Les géants pétroliers ont accumulé les milliards l’an dernier

Illustration © Getty Images/iStockphoto

Les géants du pétrole et du gaz ont engrangé d’énormes bénéfices l’an dernier, grâce au maintien d’une discipline financière qui risque toutefois de limiter leur production à moyen terme.

Les cinq “supermajors” – les américaines Chevron et ExxonMobil, la britannique BP, l’anglo-néerlandaise Royal Dutch Shell et la française Total – ont réalisé ensemble près de 80 milliards de dollars de bénéfices nets l’an dernier.

Leurs résultats ont, dans tous les cas, progressé et atteignent pour certaines d’entre elles des niveaux qui n’avaient plus été vus depuis la chute des marchés pétroliers à partir de l’été 2014.

L’ensemble du secteur a bien sûr profité de cours en hausse l’an dernier, malgré un quatrième trimestre marqué par une forte volatilité. Ils se sont établis à 71 dollars le baril de Brent en moyenne en 2018 contre seulement 54 dollars un an plus tôt.

Mais cela n’explique pas tout. Ces groupes ont aussi maintenu la discipline financière – avec plans d’économies et réduction des volumes d’investissements – adoptée à la suite de la chute des cours il y a quelques années et qui leur permet désormais d’être rentables en toutes circonstances, voire d’engranger beaucoup d’argent lorsque les cours remontent.

“Le métier de Total consiste à être profitable et à baisser le point mort quel que soit le prix du pétrole”, souligne Patrick Pouyanné, le PDG de Total. “On garde la discipline, la volatilité est là”, ajoute-t-il.

Les récents soubresauts du marché et les incertitudes géopolitiques empêchent en effet ces entreprises de se reposer sur leurs lauriers. Le directeur général de BP, Bob Dudley, estime ainsi comme ses homologues que les cours devraient “rester volatils” en 2019, désignant “de nombreuses incertitudes” allant des conflits commerciaux à l’instabilité au Venezuela.

– Sous-investissement –

Leurs dépenses restent donc limitées.
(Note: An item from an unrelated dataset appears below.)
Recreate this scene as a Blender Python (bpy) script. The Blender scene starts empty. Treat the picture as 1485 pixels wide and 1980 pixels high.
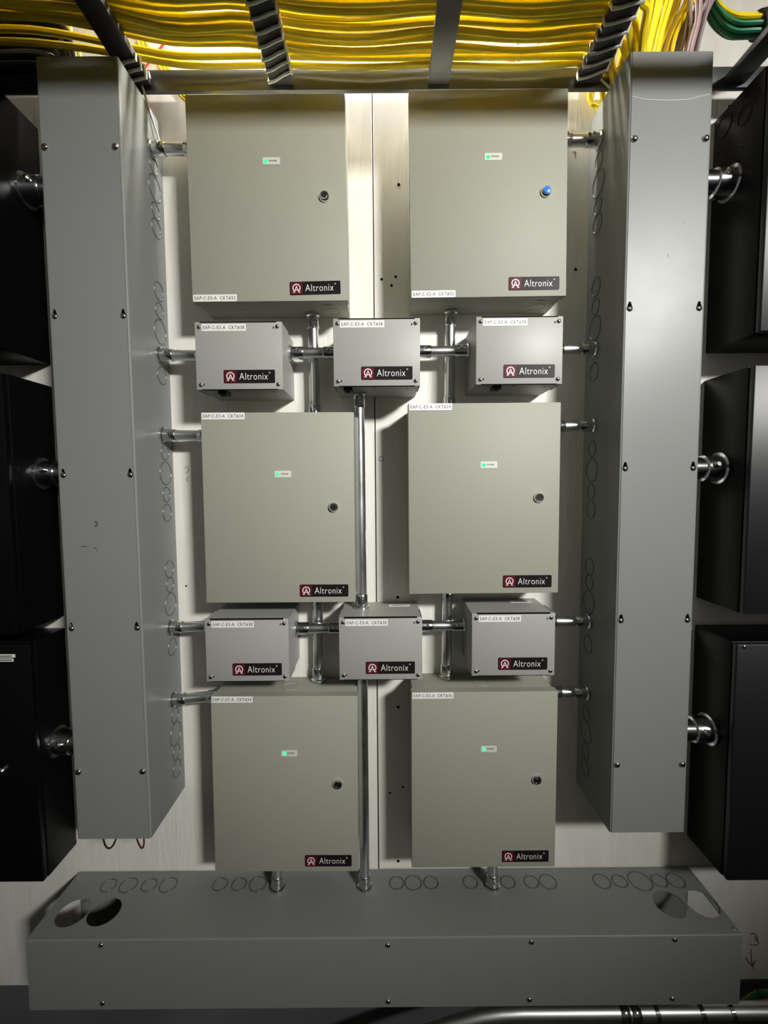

Les investissements en exploration-production ont certes de nouveau progressé de 7% l’an dernier pour atteindre environ 382 milliards de dollars, selon les chiffres de l’IFP Energies Nouvelles.

Toutefois, ce niveau reste très loin du pic de 2014 quand 655 milliards avaient été dépensés. En outre, la croissance des investissements reste fortement concentrée en Amérique du Nord, avec l’explosion de la production des pétroles de schiste, et très modeste dans le reste du monde.

Pour 2019, l’IFP Energies Nouvelles prédit une nouvelle croissance modeste des investissements de 3 à 8% dans le monde.

Le secteur parapétrolier, qui a été très durement touché par le retournement du marché il y a quelques années, n’est d’ailleurs toujours pas à la fête. “La reprise du marché est lente”, remarque ainsi Gaël Bodénès, le directeur général de Bourbon, une société de services maritimes qui entrevoit un frémissement des investissements.

A moyen terme, le sous-investissement chronique des géants du secteur pourrait aussi menacer le renouvellement de l’offre, met en garde l’Agence internationale de l’énergie (AIE).

Il faut “remplacer une mer du Nord chaque année” pour compenser l’essoufflement des champs matures tout en répondant à une demande en hausse, tirée par les pays émergents, souligne l’agence.

Certains groupes voient certes leur production augmenter, parfois de manière importante, mais il s’agit du résultat d’investissements engagés dans le passé. Dans cette industrie aux temps longs, les effets négatifs pourraient se faire sentir dans quelques années seulement.

“Cette industrie investit peu depuis quatre ans et la chute des cours du pétrole”, reconnaît Patrick Pouyanné, le PDG de Total. “On verra à un moment que ces capacités que l’on n’a pas lancées risquent de manquer sur le marché”, si elles ne sont pas compensées par les pétroles de schiste américains, poursuit-il en évoquant un horizon 2021-2023.